Abstract
While India may be less vulnerable to an export-led slowdown in growth than
China and other East Asian economies, we are still expecting the coming
years to be difficult for the burgeoning economy. India has enjoyed record
growth in recent years, due largely to a strong inflow of funds from overseas
investors eager to get an early foothold in what will inevitably become
one of the world' s largest economies. India' s GDP growth averaged 8.8%
between FY2003/04 (April-March) and FY2007/08, which we believe is 1.5-
2.0 percentage points above sustainable trend growth at 7.0-7.5%. With
capital inflows now contracting sharply, we believe India will return to
below-trend growth in both FY2008/09 and FY2009/10, with the main part of
the downside concentrated in the latter year. We are forecasting growth of
6.8% and 5.0% in FY08/09 and FY09/10, respectively, a marked slowdown
compared with the 9.0-9.6% GDP growth rates recorded in the three preceding
fiscal years. Moreover, with our new assumption of a more prolonged global
downturn extending well into 2010, we have also decided to revise down our
GDP forecast for FY2010/2011, from 7.9% to 6.4%. While this slowdown will
be felt across large swathes of Indian society, it is still far from the
negative growth levels we are forecasting in other emerging economies such
as Singapore and South Korea. This is because we believe that India is
more resilient to a global slowdown than other economies due to its low
exports-to-GDP ratio (14-15%) and an expected resilience in domestic
consumption due to lower food and fuel prices raising the disposable
income of low-income households. Since the last quarter, we have made two
major changes to the data in this report. First, we have – to the
greatest extent possible – incorporated hard figures that have been made
available by the regulator(s) and trade association(s) in each country. In
some cases, therefore, we have begun to include numbers that pertain to
the development of the insurance sector through the early stages of the global
financial crisis. Second, we have extended our forecasts out to 2013. In
all cases, we have reviewed the key growth drivers – non-life
penetration and life density – that we had incorporated in our
forecasts. The global financial crisis is likely to affect the various
segments of the global insurance industry in different ways. In many
countries – especially in Europe – the coming recession points to
softness in the non-life segment. In many cases, the numbers of policies
may fall: there should be downwards pressure on premiums.

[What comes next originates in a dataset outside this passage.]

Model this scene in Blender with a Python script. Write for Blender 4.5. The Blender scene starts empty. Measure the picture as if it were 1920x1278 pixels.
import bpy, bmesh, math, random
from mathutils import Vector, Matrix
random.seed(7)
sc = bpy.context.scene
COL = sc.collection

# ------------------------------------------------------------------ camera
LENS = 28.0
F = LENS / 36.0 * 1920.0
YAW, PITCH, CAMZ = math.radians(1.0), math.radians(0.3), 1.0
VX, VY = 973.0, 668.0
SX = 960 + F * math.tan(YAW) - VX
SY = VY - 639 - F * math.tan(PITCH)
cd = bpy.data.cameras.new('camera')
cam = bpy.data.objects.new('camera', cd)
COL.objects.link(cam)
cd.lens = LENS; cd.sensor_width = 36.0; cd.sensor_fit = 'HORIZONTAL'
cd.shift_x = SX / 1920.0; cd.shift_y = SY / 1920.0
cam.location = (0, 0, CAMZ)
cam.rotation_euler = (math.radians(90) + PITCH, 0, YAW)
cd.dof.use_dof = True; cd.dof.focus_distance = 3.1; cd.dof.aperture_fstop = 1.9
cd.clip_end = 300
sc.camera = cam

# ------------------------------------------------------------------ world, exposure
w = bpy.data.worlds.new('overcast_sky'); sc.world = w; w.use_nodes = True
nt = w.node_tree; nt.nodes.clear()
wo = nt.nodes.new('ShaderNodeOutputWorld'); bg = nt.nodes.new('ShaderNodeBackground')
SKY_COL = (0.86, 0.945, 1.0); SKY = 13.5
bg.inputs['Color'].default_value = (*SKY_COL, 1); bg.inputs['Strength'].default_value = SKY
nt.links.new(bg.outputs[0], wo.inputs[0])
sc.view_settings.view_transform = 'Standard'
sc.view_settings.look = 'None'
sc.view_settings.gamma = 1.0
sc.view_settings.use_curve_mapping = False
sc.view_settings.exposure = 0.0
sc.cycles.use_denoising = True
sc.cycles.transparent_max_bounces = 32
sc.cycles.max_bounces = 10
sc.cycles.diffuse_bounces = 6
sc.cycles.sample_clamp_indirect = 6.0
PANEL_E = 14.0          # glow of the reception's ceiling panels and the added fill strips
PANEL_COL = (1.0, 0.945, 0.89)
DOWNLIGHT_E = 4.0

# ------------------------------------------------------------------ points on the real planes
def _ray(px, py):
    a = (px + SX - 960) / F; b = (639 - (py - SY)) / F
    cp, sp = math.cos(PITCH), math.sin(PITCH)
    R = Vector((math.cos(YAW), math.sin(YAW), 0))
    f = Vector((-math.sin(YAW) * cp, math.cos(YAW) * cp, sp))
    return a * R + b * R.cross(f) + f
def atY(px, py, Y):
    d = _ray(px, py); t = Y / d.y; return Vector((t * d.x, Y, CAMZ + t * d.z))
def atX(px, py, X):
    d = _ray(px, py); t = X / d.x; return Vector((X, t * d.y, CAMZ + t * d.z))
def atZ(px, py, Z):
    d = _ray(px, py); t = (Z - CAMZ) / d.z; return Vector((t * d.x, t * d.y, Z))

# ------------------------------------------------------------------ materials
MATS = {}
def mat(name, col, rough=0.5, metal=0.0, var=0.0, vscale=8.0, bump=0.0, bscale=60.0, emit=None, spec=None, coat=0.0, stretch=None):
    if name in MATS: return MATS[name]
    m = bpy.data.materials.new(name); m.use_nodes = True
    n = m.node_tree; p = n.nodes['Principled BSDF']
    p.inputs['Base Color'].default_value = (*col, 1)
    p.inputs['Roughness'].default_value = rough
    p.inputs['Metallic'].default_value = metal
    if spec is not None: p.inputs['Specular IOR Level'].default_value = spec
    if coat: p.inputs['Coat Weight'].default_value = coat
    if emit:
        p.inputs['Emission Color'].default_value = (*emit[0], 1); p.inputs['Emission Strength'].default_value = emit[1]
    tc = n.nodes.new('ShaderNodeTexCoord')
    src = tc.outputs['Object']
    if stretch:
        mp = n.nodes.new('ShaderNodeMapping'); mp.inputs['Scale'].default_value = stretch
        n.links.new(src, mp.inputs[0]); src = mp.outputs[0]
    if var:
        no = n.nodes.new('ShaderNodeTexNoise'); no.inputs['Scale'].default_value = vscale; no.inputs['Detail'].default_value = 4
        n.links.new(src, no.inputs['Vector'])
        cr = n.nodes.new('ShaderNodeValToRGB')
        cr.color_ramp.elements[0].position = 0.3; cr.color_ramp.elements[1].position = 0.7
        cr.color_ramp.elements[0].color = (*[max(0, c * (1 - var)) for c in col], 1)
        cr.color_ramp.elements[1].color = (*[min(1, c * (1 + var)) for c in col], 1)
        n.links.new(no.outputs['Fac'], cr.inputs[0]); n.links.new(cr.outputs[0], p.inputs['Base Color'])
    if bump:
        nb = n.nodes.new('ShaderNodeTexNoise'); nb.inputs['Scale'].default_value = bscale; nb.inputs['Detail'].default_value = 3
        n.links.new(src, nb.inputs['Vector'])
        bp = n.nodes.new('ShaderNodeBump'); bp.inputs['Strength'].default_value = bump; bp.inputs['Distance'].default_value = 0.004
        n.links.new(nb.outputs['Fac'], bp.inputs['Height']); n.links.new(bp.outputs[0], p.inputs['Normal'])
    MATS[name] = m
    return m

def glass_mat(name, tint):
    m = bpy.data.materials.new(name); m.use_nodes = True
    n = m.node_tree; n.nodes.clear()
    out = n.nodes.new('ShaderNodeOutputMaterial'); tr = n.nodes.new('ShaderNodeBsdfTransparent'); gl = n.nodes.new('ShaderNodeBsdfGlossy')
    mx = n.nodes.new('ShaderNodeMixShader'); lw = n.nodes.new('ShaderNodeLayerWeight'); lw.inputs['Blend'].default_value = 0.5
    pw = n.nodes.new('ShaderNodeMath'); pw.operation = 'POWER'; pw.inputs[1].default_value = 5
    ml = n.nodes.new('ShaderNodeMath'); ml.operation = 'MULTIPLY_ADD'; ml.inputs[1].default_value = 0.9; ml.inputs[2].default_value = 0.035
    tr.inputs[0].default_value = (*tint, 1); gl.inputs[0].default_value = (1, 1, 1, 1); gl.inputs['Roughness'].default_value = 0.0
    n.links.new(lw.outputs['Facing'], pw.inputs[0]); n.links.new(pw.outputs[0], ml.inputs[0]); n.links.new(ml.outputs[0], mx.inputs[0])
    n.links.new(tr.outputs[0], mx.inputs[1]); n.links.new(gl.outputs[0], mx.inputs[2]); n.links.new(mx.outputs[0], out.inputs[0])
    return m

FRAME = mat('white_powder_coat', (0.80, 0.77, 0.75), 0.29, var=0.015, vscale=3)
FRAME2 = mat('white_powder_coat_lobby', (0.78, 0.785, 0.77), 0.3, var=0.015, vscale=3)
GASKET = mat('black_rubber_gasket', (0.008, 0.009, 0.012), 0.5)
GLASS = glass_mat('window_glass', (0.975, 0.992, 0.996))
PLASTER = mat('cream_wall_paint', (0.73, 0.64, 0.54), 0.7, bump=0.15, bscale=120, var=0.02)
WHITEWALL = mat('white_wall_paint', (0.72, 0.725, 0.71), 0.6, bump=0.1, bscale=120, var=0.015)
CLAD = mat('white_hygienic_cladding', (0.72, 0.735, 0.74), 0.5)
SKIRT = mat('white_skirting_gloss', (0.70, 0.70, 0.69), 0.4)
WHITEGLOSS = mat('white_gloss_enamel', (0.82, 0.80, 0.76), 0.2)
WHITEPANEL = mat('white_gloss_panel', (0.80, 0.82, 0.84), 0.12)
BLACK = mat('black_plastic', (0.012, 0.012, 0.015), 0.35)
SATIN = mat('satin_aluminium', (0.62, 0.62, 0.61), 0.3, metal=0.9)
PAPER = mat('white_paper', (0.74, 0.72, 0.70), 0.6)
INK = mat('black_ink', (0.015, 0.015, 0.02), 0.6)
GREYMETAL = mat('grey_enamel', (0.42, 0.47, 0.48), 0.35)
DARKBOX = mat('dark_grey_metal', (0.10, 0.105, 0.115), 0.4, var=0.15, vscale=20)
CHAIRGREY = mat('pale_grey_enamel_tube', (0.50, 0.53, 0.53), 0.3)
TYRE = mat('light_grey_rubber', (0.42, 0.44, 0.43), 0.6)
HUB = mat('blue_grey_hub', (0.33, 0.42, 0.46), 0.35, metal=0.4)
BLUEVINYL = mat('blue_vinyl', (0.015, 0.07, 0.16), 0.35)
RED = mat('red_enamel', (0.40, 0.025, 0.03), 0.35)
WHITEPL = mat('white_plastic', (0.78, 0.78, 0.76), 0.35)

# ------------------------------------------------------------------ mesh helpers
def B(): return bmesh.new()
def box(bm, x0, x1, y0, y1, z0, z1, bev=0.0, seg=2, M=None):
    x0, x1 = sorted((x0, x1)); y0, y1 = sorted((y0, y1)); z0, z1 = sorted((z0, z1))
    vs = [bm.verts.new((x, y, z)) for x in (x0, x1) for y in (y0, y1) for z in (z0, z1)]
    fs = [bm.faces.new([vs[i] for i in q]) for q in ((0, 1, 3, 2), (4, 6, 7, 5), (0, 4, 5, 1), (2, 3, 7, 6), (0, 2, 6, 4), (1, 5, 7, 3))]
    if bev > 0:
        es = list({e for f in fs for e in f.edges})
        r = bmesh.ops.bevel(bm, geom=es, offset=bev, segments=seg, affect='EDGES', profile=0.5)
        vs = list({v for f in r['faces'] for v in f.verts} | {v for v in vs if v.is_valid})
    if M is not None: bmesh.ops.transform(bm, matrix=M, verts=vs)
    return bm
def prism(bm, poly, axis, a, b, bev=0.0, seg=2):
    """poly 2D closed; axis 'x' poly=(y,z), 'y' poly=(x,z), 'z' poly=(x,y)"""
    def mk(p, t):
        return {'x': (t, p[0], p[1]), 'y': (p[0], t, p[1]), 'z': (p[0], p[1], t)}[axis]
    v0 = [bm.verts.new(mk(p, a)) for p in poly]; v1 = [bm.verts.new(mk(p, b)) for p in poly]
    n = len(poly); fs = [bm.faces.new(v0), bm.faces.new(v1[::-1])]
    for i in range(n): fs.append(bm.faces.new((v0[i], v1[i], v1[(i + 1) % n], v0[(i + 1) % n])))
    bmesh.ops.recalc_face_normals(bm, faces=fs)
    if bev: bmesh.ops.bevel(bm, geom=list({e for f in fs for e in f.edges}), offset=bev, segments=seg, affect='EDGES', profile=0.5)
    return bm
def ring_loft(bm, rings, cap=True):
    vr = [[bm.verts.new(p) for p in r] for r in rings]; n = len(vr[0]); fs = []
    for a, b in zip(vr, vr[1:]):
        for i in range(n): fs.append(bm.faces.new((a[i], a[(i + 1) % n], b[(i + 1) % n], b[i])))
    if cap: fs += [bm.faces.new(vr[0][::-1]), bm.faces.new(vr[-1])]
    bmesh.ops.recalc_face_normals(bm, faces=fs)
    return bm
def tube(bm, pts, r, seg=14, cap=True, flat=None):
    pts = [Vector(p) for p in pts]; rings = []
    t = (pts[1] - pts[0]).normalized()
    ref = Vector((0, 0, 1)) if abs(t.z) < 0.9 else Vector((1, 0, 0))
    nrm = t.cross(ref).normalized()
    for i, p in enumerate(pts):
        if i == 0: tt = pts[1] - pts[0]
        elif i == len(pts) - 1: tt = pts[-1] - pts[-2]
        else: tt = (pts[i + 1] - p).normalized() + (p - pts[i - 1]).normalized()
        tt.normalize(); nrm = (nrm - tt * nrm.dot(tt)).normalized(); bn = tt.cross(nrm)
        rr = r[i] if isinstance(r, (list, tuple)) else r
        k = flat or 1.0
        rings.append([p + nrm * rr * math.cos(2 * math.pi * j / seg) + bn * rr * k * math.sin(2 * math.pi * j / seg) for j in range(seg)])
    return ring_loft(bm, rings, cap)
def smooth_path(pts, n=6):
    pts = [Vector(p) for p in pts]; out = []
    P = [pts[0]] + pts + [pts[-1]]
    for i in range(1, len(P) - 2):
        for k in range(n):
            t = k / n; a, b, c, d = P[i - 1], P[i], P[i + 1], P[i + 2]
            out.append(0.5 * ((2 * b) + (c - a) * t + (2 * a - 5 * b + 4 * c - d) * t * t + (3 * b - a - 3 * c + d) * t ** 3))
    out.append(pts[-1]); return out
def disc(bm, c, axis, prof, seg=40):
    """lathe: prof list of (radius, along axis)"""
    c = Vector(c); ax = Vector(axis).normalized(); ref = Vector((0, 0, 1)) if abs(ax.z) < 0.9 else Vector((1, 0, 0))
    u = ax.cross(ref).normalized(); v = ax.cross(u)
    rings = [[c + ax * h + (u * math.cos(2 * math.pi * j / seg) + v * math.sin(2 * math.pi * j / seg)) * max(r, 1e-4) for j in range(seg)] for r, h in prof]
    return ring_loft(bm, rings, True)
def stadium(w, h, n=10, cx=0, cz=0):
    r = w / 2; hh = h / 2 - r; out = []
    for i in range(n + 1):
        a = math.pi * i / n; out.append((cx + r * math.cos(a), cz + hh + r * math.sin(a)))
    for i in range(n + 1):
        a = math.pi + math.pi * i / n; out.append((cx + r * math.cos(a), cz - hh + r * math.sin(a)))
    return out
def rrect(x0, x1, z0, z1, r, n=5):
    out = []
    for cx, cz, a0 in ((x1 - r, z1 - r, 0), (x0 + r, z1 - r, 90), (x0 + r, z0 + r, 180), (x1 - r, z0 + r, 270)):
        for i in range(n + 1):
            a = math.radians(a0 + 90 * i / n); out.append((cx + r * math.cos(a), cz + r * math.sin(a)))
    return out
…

By contrast, the
main problem for the life segment – in almost all countries – is
the extreme volatility of financial markets. Over the longer-term though,
the fortunes of life insurance will recover, thanks to the secular growth
of organised savings in most countries. China, where the larger insurance
companies continue to achieve double digit growth in premium income, is a good
example of this. Some particular niches should also do well in the current
environment, such as legal liability insurance. In the Asia Pacific, we
profile 23 companies. These are AEGON, AIG, Allianz, Aviva, AXA, Cardif,
Fortis, Generali, Groupama, HDI-Gerling, HSBC Insurance, ING Group, Liberty
Mutual, Manulife, MetLife, Prudential Financial, Prudential plc, QBE, RSA,
Sun Life Financial, The Hartford, Principal Financial Group and Zurich
Financial Services. We estimate that, over the course of 2008, total
premiums in India rose by 22% to INR 2,251,694mn. Non-life premiums rose
by 13% to INR 308,228mn, while Life premiums rose by 23% to INR
1,943,466mn. Between now and the end of the forecast period, we expect
that annual non-life premiums will grow by INR 526,005mn, while annual
Life premiums should increase by INR 830,739mn. Growth in non-life
premiums should be driven by the general growth in nominal GDP plus a rise in
non-life penetration from the current level of 0.67% to 1.00%. Growth in
Life premiums should be driven by the change in the overall population and
a rise in life density from US$39.11 to US$50.00 per capita. BMI’s
Insurance Business Environment Rating is 53.3.